Quienes ven ingenuidad en estos actos del gobierno son los mismos que nunca se detuvieron a valorar críticamente la ausencia y el vacío de los presidentes y autoridades que precedieron a la actual administración y que mucho menos se atrevieron a caminar por las mal llamadas “zonas de guerra” o, si lo hacían, era amparados en un despliegue ostentoso e inútil de los aparatos de seguridad, en un mensaje más de amenaza que de protección y certidumbre, y que en infinitas ocasiones dejaron huir a los detenidos recibiendo jugosas pacas de billetes.
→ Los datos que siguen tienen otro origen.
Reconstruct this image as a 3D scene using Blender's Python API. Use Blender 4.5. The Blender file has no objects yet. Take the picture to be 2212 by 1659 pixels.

En síntesis, el Presidente hizo lo correcto el pasado 17 de octubre, a pesar del costo en imagen y el eventual debilitamiento de su popularidad, al que han apostado quienes son minoría en la correlación de fuerzas en disputa y que han recrudecido su virulencia en meses y días recientes.

Al evitar el baño de sangre al que se orientaba el operativo de detención de Ovidio Guzmán López, el presidente López Obrador no sólo preservó la vida de decenas y tal vez centenas de mexicanos, sino que ganó en autoridad moral para corregir lo necesario en su estrategia de pacificación nacional y, por supuesto, para evitar que las fuerzas conservadoras –de haberse dado una masacre de amplio impacto- tuvieran hoy a su gobierno, en virtual colapso y en una derrota irreversible de la Cuarta Transformación que él encabeza.

Por supuesto, la conclusión de este balance obliga -como ya se dijo- a reiterar que sigue vigente la asignatura de recuperar con eficacia tangible y medible, el uso de la violencia legítima que la propia estrategia de pacificación impone, bajo parámetros rigurosos de protocolos civiles y militares que preserven el Estado de derecho y en especial, la prevalencia de los derechos de la población civil y el respeto a los derechos humanos.

En ese contexto, corresponde al secretario de Seguridad Pública y Ciudadana, Alfonso Durazo Montaño, salir al frente y afrontar ese déficit, recomponer el modelo de comunicación e inteligencia junto con la Secretaría de Gobernación, hoy en crisis, y ganar en credibilidad ante la población, porque tarde o temprano el Estado se volverá a enfrentar con ejércitos regulares ilegales o con emboscadas derivadas del encono y la vendetta política, de quienes reclaman y pretenden ejercer para sí, el uso de la violencia y la hegemonía territorial, por encima del Estado.